The less-trodden paths

I’ve also had the opportunity to visit some of the projects that ProWorld works on including their healthy living project – this includes the installation of smoke-reducing cooking stoves, water filters, ecological natural fridges and animal shelters. I even took part in the laborious task of stove-building, while the family whose home I was in stood by and watched my every move.

In addition, I’ve joined the ProWorld team for long and treacherous journeys through the clouds and the mountain-tops in order to distribute the water filters to the beneficiaries living in remote Andean villages.

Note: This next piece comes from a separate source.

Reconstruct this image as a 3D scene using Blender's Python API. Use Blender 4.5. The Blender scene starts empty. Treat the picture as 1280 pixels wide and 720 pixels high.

I’ve also had some time to travel to more touristic areas, and Peru is full of archeology and history – Inca ruins lie at almost every turn. Highlights include hiking to the nearby salt mines of Salineras where carefully crafted rivers direct salt for collection, and trekking to the site of Moray where tiered circular walls were used by the Incas to experiment and find optimum crop growing conditions.

Cultural insight

Throughout my time here, I have been staying with a local family - eating their food, playing their games, and speaking their language. There are always some amusing misunderstandings due to my very intermediate Spanish, but we always manage to share a laugh afterwards.

I recently had the opportunity to attend a party at my host aunt’s house.  Being almost 24, I was placed with the adults who were all over 40, as opposed to the teens who played computer games and watched films in the adjacent room. At first I was left awkwardly trying to interpret the many conversations that were going on around me…and then the drinking began.

This didn’t seem so different to parties in the UK, only it was 5pm. After a few more drinks, all the women started to dance (Peruvian style), while the men continued drinking to their heart’s content. My host aunt eventually dragged me onto the dance floor, and I soon decided that Peruvian parties weren’t so different after all, they just happened earlier in the day. By 8pm, we were on our way home!